Time for some real confessions. When I was 30ish, I MAY have stated that I would let my hair go gray…um, I don’t. It’s not that I do not like women with gray hair, I think they are beautiful! There is wisdom and charm that graces them, and I really admire that their confidence allows them to go all natural. I just don’t, at least not yet. Maybe when I am 50.

My husband has always said that he prefers me all natural too. No makeup…Ha! Here’s the problem, if ever I get lazy and don’t swipe my lashes with some mascara, everyone in my community of people asks if I am OK. I think I look sick, or maybe just tired. But in all honesty, I really do prefer to wear makeup. Sorry babe, that all-natural look that you desire will have to be fulfilled at the gym. Otherwise, my “mask” is on my face. Most of the time.

         Wearing a mask of makeup or upgrading my hair may be trivial and fun to talk about as it is very relatable to most women. However, I am becoming more and more aware of a “mask” that we women wear that is suffocating our souls. I know because I wore one for a long time and have the tendency to pick it back up now and then.

         It started very innocently, when I was a girl, as with most coping mechanisms that seize our hearts and minds. A lot was going on around my little self that felt out of control, so in an effort to keep myself in control, I put on a mask. After all, it was my job to convince others, and even myself, that emotionally I was just fine. Over time, my mask became comfortable. I could switch it up depending on who was around me and to make it even better, people liked when I wore it. People pleaser tendency for the win…or should I say lose? Nevertheless, I brought it with me into my adolescent and teen years. The mask was like a chameleon and could blend into its surroundings. The best thing about it? It was cozy and protective. If I was to ever peek out, I became vulnerable, so I kept it on and honestly, over time, didn’t even know it was there.

         I met Jesus with my mask on.

It is interesting as I think about that right now.  One of the things I remember saying to the young woman at the alter that day of my salvation was, “I am willing to surrender my whole life to Him right now, but I am not sure if I will be tomorrow”. In that statement alone, I can see the struggle I was already beginning to have with that mask of mine. Thankfully, Jesus has never let me go and I have chosen Him every day since.

I can see now that His light was bright enough to get to the heart of ME under the mask. I say that because He radically changed my life. In every way. When I surrendered my life to Jesus, it changed the way I dressed and spoke. My life ambitions and the longing of my soul was fulfilled. Finding a rock to stand on by digging into His word gave me a firm foundation that has never faltered all these years.

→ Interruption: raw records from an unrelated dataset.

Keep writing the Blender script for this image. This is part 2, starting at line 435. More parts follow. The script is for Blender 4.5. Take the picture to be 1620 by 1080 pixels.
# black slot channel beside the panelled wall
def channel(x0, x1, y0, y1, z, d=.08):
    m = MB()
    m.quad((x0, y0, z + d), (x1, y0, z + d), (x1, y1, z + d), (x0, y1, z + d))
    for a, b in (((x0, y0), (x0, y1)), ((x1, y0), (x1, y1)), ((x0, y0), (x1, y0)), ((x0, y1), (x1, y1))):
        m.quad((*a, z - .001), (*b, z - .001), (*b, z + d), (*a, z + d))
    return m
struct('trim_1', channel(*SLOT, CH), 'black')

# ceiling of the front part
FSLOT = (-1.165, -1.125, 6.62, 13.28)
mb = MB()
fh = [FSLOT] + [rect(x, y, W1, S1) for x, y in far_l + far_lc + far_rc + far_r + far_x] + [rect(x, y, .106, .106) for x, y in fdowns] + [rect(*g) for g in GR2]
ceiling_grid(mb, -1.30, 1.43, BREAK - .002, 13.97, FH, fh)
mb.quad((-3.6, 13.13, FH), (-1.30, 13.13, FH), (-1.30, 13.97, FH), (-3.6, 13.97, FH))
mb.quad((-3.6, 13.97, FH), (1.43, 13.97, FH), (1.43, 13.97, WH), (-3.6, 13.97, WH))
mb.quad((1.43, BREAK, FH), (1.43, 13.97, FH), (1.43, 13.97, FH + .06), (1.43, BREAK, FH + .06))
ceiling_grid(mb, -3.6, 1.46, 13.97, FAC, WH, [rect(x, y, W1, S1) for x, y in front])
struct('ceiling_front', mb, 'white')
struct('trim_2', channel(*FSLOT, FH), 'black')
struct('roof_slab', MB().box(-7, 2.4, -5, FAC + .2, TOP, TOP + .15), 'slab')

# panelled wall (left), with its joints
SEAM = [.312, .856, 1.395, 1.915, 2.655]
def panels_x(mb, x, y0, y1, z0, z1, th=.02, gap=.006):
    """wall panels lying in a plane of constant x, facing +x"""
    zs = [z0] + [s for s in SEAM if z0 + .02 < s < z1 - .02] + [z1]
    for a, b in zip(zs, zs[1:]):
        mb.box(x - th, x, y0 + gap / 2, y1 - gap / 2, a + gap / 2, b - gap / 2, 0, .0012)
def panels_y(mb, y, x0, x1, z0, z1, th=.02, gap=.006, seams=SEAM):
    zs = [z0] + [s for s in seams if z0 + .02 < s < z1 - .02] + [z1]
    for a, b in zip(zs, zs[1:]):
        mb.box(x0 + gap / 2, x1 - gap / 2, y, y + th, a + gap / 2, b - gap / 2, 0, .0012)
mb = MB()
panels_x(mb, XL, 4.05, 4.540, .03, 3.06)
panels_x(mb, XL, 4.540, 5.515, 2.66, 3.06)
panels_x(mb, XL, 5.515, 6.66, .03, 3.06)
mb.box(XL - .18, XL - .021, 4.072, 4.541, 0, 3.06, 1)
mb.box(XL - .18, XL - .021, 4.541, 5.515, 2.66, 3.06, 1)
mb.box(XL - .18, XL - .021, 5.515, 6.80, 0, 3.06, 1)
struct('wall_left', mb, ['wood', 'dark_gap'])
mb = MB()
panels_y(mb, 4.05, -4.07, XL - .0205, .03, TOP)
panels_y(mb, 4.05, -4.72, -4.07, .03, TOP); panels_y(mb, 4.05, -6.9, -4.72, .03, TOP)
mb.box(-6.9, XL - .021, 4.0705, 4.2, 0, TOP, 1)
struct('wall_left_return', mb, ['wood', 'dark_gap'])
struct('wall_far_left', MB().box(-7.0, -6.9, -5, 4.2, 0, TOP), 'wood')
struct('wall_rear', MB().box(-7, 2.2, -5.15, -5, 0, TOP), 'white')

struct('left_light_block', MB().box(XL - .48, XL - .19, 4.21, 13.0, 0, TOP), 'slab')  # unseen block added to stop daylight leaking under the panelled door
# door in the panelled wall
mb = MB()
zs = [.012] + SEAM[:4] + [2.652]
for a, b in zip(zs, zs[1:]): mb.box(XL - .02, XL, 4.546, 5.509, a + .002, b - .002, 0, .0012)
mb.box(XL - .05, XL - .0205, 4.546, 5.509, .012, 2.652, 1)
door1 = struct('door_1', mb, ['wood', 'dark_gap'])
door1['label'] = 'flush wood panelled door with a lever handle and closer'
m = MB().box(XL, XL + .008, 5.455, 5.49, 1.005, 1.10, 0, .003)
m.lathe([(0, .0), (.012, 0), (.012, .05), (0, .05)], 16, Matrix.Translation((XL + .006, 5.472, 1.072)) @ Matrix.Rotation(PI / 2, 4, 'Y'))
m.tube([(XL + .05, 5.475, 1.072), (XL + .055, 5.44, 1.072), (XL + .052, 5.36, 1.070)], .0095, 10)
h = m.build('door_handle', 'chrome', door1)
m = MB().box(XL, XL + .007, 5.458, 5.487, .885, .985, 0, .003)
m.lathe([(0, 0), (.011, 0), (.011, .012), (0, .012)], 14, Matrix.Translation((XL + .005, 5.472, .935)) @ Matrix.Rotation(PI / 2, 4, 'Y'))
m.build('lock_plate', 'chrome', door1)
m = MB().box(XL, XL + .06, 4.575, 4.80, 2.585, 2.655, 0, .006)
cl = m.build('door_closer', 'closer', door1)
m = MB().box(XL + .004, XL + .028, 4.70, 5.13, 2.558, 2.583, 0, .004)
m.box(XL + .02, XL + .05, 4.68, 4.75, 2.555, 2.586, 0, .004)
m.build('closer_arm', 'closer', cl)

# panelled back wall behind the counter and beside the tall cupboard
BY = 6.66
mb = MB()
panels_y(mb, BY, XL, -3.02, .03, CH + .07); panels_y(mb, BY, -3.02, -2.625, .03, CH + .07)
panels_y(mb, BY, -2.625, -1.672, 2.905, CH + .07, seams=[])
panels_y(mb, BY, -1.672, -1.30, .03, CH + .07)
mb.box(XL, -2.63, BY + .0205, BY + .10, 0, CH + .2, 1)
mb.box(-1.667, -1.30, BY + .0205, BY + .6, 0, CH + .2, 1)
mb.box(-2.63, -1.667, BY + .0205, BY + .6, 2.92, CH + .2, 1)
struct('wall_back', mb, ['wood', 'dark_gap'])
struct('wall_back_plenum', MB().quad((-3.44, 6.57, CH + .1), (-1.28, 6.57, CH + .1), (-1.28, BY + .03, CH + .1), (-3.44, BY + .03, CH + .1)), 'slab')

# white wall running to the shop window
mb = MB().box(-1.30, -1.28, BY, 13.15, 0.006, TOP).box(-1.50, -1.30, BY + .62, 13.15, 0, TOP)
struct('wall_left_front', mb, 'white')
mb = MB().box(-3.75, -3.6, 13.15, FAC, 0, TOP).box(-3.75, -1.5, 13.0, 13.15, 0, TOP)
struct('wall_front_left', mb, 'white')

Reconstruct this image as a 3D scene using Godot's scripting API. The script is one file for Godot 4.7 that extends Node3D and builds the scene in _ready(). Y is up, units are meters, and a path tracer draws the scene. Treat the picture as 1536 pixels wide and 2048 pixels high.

However, I was never warned about the inclination to switch the mask. No one ever explained to me the importance of throwing it in the trash. So the mask went with me, it just altered in appearance. Unfortunately, wearing a “Christian mask” is still wearing a mask. And honestly, because it is not talked about enough, most women do.

And so did I, for years. Never to take it off. I stood before Jesus, my husband, and others with that mask on. Getting married, having kids, and moving overseas all had really big feelings, but I knew how to contain them with my mask on. It morphed into the image of Supermom and Wonder Woman. I could do it all, with a joyful heart, the Bible even said so. The more that I dove into God’s word, the more evidence I found to bulk up the power of this new “Christian mask”. And over time, my motives became wrong, my heart became squeezed, and resentment for TRYING to be someone God never intended for me to be led to a breaking point.

They say that when you break, there is beauty in the scars. I believe that now, but at the moment, as the mask was being peeled from a face that I didn't know or even recognize, the disorientation was intense. Stripping away things that bring us comfort is scary and courageous. I understood the scary part well, and the Jesus in me made me courageous.

         Jesus loved me enough to not leave me there. Without my consent, He sent people and situations…really hard situations into my life to show me that wearing a mask was not His plan. It was not good or profitable for anyone, especially me.

         He then walked with me through a dark season and taught me to lament. To cry out to Him, to not be OK, to question and struggle with His plan, and to fall deeper in love with Him and His heart. Allowing Jesus to chip off that mask revealed its true identity and I understood the mask to be a prison; a scary place that I still fight against at every turn.

         We are taught, as Christians, to model our entire lives after Jesus. We know the impossibility of doing this well, as we are all sinners, nevertheless, He is our example. He gave everything, including His life for us, and tore the veil, giving us access to God the Father and eternal life. This tearing created freedom for us to live authentic lives, void of any type of mask.

         Recently, the Lord brought me to 2 Corinthians 3:18 which says, “And we all, who with unveiled faces contemplate the Lord’s glory, are being transformed into his image with ever-increasing glory, which comes from the Lord, who is the Spirit.” The Lord wants us to go before Him unveiled, unmasked. To be real and genuine, to bare our hearts and souls, not as they should be, but as they are. It is then that He is able to transform us into His image. Not when we “pretend” or try hard, but when we stand vunerable and unmasked, before our Father. It is so fitting that the verse before says, “Now the Lord is the Spirit, and where the Spirit of the Lord is, there is freedom.”

         While I have not decided to completely go gray and all-natural, I have DETERMINED to walk in the FREEDOM that Jesus offers. The freedom to be who He created me to be. When we put on those masks of what we think it looks like to walk with Jesus, to be a Supermom, to be the most excellent wife, to pretend that we are always “fine”… we are not walking in the Freedom that Jesus offers. However, when we go before Him with unveiled faces, and we think about His glory, we are transformed. His Word says so.